**Request**
Please give the data below again in full, exactly as it stands.

**Dataset excerpt**
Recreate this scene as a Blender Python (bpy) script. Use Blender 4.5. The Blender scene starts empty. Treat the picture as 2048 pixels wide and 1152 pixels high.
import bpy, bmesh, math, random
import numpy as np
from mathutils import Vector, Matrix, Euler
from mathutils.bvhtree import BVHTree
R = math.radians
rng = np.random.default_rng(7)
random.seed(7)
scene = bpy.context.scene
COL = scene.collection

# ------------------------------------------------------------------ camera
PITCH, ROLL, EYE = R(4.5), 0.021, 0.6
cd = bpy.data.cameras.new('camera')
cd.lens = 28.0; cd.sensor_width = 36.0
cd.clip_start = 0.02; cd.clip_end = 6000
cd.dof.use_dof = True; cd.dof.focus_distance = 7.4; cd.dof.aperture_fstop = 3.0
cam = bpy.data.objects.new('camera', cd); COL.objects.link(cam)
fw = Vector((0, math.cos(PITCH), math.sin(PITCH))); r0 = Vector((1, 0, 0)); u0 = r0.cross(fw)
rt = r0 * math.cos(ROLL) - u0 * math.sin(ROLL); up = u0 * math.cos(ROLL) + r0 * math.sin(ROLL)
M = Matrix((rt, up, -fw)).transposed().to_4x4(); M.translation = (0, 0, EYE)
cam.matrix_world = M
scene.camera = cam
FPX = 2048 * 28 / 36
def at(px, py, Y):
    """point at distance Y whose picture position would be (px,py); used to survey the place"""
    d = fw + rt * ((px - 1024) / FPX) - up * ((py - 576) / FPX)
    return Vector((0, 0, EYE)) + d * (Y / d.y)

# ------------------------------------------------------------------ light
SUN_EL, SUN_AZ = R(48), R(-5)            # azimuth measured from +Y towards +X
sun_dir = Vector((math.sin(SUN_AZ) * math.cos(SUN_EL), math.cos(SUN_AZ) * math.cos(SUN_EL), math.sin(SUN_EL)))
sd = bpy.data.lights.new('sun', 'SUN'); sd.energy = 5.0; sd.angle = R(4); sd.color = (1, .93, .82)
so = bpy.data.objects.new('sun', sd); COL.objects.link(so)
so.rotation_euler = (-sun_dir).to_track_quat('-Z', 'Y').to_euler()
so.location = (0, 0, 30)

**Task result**
Recreate this scene as a Blender Python (bpy) script. Use Blender 4.5. The Blender scene starts empty. Treat the picture as 2048 pixels wide and 1152 pixels high.
import bpy, bmesh, math, random
import numpy as np
from mathutils import Vector, Matrix, Euler
from mathutils.bvhtree import BVHTree
R = math.radians
rng = np.random.default_rng(7)
random.seed(7)
scene = bpy.context.scene
COL = scene.collection

# ------------------------------------------------------------------ camera
PITCH, ROLL, EYE = R(4.5), 0.021, 0.6
cd = bpy.data.cameras.new('camera')
cd.lens = 28.0; cd.sensor_width = 36.0
cd.clip_start = 0.02; cd.clip_end = 6000
cd.dof.use_dof = True; cd.dof.focus_distance = 7.4; cd.dof.aperture_fstop = 3.0
cam = bpy.data.objects.new('camera', cd); COL.objects.link(cam)
fw = Vector((0, math.cos(PITCH), math.sin(PITCH))); r0 = Vector((1, 0, 0)); u0 = r0.cross(fw)
rt = r0 * math.cos(ROLL) - u0 * math.sin(ROLL); up = u0 * math.cos(ROLL) + r0 * math.sin(ROLL)
M = Matrix((rt, up, -fw)).transposed().to_4x4(); M.translation = (0, 0, EYE)
cam.matrix_world = M
scene.camera = cam
FPX = 2048 * 28 / 36
def at(px, py, Y):
    """point at distance Y whose picture position would be (px,py); used to survey the place"""
    d = fw + rt * ((px - 1024) / FPX) - up * ((py - 576) / FPX)
    return Vector((0, 0, EYE)) + d * (Y / d.y)

# ------------------------------------------------------------------ light
SUN_EL, SUN_AZ = R(48), R(-5)            # azimuth measured from +Y towards +X
sun_dir = Vector((math.sin(SUN_AZ) * math.cos(SUN_EL), math.cos(SUN_AZ) * math.cos(SUN_EL), math.sin(SUN_EL)))
sd = bpy.data.lights.new('sun', 'SUN'); sd.energy = 5.0; sd.angle = R(4); sd.color = (1, .93, .82)
so = bpy.data.objects.new('sun', sd); COL.objects.link(so)
so.rotation_euler = (-sun_dir).to_track_quat('-Z', 'Y').to_euler()
so.location = (0, 0, 30)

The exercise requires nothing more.